Some people had a crappy family, and they survived. I didn't have it to bad and I am thankful every day that I can just be myself, and my family doesn't freak out at me. My prayers goes out to all those girls and boys out there that grew up in a situation different than mine, where they either didn't have a family, or had a terrible one. I am so sorry that you had to experience that at a young age. It isn't fair, but I think what we have to do is move on and discover that yes, not everyone went through that, but since you survived, that means you are strong and can persevere. Your troubles make you into the person you are today.

Little baby Kylee is growing up in a disfunctional family. My cousin and her boyfriend are living together, but don't have enough money for a house so they are staying at my aunt's. The dad is an alcoholic, but is trying to change. No one knows what is going to happen, especially when the mom is Christian and the dad isn't. I am not saying that he is a bad guy, it just causes a lot of arguments in the home.

So as I said, my prayers go out. Families are precious, and too often they aren't treated as such. I am so thankful for my brothers and my parents. They mean so much to me, so if you can, keep your family close.

In love
Not-So-Princess Lizzy <3

Wednesday, August 24, 2011

Boys

I used to laugh with my friends. BOYS!! What did we need with them? I am pretty sure that is what all girls say when they are either frustrated with a guy or wishing they had a boyfriend. How do I know?? Cause I was a part of it all. No guy ever approached me wanting to take me on a date. Was it because I was too pretty or ugly, or they were scared about what I would say, or maybe they all thought I wasn't worth it. I don't know.

I probably never will know the truth, but I do know that boys bring way to many problems into a girls life. I mean this summer started out fine. I went to my grandparents to help out like any good granddaughter would do right?? Suddenly I start  texting this guy I met last christmas and he asks me to be his girlfriend. I felt too special to say no, but now I am stuck in a rut!

I mean. It was great. We really liked each other, we both believe in Christ, only there is a slight problem. When I go to school in a week and a half I will be 1000 km away.
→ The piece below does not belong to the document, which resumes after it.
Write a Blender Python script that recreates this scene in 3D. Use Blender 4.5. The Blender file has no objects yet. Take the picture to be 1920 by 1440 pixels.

What am I supposed to do now?

I finally have my first kiss and now I am supposed to be apart from him till Christmas? In addition to all of this I don't want to hurt him. He is like no other guy. He treats me special and will give me a hug and hold my hand whenever possible. I thought that guys like this didn't exist!

I don't think I know myself because of everything my family has been through the last couple of years. I really have had to step in and be a parent a lot of the time, and because of that I haven't had the chance to discover who I am. Is having a long distance relationship the best thing for me right now? The only thing I can do right now is pray and maybe if someone looks at this give me some advice. I don't want to hurt him at all, but I don't think I have a choice.

My parents don't know because they would probably think I am crazy, but I am thinking that it might be best to talk to my mom. If anyone wants to stop me, I advise you to do it now.

Feeling not so princessy due to stress,

Lizzie

Wednesday, August 10, 2011

A Start

This is officially started. A Girl's Step Up. I have never thought of myself as a young lady, or even beautiful at times, only ever as a girl, and maybe a little cute. You may be wondering what this blog is about, but I don't know. It is just for those who feel like they can relate to me.

Let me explain. I am seventeen. Graduated. About to go to college and I don't feel like it is REAL!! It just all happened so fast. First I was this little girl nervous about kindergarden, then I was in grade three and worried about making new friends after we moved. Not far after that I was struggling through high school, trying to find myself amidst the peer pressure. I was just a normal girl, and suddenly I am pitted against the world and I am not ready to go.

So here goes nothing. Maybe no one will ever read my blog, or maybe I will have a million followers (big scoff). That does not mean anything. I will put out my advice and people and give me theirs of they want it. It doesn't matter, just hear what I will have to say in the coming months and days.

So for now this is Not-So Princess Lizzie signing off. I am searching and hoping that between you, Christ, and me we will be able to pull through and figure out who we are all supposed to be.